Job: Every line below that mentions the word "scene" should be copied out.

Dataset extract:
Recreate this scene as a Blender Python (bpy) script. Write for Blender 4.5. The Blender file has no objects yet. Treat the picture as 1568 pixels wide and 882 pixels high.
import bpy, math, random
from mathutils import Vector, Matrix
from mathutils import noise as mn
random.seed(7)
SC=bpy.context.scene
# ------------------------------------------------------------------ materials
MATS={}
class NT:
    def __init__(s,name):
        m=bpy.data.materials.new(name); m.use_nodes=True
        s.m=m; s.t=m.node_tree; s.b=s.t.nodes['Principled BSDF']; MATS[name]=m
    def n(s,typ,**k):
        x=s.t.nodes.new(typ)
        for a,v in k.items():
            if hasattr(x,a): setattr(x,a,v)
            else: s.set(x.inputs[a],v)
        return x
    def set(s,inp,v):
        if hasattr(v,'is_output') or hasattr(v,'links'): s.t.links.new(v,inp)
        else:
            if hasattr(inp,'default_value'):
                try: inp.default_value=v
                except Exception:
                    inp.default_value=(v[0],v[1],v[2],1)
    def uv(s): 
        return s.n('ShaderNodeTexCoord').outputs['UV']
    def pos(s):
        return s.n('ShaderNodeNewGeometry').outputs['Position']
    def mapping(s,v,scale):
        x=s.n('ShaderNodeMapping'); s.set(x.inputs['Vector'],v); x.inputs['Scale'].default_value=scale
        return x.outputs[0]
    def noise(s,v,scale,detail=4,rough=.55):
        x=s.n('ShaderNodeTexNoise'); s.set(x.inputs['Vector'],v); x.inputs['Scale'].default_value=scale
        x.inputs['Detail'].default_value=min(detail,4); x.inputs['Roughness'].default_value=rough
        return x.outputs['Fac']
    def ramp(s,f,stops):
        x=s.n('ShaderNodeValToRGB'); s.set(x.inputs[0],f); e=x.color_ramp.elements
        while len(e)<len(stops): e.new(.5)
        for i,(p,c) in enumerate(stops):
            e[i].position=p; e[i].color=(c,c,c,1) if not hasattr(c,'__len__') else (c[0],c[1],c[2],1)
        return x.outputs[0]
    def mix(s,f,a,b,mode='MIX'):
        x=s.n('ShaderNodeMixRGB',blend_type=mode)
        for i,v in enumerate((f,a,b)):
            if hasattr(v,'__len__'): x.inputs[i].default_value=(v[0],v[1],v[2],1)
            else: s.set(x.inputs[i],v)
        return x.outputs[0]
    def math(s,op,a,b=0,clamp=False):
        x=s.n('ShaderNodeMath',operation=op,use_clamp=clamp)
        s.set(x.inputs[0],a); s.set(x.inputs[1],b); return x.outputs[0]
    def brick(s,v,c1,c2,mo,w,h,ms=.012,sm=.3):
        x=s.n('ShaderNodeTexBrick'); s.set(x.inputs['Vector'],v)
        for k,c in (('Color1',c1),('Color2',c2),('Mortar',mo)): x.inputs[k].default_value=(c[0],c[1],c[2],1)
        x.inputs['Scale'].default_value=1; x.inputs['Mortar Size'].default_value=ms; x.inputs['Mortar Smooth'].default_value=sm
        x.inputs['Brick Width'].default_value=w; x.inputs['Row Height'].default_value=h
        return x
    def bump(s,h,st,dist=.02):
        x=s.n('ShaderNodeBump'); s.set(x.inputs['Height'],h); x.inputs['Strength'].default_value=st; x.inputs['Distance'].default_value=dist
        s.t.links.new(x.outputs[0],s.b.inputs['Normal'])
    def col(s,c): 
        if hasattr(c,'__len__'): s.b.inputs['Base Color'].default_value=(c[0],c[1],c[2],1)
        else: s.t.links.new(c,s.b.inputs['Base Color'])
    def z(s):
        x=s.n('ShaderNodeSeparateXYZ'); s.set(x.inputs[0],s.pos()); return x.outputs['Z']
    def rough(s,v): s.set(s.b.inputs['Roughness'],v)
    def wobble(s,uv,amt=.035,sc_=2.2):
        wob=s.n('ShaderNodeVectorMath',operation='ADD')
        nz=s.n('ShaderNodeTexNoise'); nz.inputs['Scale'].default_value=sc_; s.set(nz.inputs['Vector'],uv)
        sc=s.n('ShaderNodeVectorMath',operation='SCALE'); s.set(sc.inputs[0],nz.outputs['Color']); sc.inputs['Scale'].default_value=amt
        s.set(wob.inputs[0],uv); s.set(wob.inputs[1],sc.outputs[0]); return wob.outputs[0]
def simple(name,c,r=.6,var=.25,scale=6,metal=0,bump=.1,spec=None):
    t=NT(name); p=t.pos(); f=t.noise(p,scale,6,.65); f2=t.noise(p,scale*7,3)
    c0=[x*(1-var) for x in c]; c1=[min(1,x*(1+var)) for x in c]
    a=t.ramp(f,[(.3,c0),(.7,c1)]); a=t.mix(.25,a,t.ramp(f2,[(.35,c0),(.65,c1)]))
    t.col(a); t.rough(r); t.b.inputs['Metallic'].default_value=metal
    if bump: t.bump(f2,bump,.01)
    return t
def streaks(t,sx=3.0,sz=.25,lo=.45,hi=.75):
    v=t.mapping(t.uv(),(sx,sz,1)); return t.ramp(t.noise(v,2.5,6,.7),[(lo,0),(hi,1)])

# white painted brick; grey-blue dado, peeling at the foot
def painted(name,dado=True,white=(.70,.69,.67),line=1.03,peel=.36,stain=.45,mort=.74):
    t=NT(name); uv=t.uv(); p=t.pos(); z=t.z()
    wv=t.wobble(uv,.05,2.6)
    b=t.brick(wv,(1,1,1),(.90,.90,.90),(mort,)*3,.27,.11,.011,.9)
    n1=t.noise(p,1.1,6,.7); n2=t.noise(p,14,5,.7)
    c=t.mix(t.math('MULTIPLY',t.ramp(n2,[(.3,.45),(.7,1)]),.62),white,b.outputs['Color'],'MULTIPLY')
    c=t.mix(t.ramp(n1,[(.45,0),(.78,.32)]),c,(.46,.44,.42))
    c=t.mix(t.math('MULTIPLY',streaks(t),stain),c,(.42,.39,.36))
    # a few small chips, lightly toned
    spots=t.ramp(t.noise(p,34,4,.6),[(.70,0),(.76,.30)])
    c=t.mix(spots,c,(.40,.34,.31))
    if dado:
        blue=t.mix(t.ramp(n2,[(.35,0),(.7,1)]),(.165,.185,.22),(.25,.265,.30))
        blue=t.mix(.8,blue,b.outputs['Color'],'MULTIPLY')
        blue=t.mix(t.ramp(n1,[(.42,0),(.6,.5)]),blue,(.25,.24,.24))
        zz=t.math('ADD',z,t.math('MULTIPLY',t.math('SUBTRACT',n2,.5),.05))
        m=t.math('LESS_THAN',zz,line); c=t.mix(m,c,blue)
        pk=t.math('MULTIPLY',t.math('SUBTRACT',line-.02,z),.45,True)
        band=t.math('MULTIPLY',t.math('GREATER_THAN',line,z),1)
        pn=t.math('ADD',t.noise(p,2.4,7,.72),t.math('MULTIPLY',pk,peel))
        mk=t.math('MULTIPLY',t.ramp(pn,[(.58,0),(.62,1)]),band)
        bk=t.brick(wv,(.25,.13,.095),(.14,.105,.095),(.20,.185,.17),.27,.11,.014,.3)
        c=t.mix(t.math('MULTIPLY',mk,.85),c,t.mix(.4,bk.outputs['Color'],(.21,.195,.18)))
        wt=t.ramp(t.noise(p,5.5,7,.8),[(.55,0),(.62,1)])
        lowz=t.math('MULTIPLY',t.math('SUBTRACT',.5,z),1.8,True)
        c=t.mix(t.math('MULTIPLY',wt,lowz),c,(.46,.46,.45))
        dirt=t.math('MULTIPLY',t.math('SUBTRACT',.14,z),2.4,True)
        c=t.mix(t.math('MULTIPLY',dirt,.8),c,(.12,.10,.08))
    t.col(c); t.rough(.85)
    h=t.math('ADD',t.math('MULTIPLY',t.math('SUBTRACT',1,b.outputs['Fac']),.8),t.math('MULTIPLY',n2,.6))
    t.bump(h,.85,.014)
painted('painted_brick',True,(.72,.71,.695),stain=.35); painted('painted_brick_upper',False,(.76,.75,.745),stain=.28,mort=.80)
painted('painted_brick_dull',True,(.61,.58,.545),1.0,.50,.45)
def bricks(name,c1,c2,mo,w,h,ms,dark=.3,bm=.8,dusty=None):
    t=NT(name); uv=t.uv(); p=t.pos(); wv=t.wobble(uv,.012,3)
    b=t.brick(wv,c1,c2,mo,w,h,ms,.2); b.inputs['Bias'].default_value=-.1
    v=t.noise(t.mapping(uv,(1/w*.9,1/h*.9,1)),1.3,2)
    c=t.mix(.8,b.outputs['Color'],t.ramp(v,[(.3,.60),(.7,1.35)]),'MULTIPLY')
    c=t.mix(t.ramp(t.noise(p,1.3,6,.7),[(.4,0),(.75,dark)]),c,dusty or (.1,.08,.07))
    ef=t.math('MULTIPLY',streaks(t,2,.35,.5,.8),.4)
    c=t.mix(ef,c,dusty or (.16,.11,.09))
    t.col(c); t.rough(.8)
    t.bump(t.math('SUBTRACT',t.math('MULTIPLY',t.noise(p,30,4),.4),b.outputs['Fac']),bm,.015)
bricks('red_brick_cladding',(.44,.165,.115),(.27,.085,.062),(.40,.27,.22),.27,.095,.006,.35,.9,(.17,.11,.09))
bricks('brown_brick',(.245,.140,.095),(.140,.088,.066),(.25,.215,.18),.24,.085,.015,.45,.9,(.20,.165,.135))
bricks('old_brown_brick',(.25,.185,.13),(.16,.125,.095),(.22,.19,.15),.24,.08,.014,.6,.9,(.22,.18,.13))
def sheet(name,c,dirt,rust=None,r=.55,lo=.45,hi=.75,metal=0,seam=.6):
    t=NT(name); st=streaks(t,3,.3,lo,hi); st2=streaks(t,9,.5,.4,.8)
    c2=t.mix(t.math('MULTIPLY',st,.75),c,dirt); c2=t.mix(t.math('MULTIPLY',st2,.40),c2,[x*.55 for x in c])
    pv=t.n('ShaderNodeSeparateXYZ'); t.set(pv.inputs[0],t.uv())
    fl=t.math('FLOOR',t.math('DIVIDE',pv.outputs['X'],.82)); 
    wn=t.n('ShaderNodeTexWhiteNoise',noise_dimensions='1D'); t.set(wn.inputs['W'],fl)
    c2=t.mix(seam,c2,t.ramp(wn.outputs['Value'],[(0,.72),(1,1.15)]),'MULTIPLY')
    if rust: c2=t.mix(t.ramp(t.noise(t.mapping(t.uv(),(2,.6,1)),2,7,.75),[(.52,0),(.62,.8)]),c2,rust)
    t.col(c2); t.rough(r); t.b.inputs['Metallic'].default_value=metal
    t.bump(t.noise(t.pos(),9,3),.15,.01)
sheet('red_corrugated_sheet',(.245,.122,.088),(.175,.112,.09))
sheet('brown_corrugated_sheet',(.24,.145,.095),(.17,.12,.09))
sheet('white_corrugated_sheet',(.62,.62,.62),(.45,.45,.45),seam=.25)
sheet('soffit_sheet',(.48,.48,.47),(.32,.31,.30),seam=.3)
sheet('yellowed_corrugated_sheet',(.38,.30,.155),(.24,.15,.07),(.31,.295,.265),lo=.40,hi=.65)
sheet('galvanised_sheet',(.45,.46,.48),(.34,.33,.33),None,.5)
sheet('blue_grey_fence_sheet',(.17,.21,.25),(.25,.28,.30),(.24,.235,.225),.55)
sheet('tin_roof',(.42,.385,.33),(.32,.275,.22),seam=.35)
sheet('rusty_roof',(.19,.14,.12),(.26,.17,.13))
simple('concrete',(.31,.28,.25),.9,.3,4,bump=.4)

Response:
Recreate this scene as a Blender Python (bpy) script. Write for Blender 4.5. The Blender file has no objects yet. Treat the picture as 1568 pixels wide and 882 pixels high.
SC=bpy.context.scene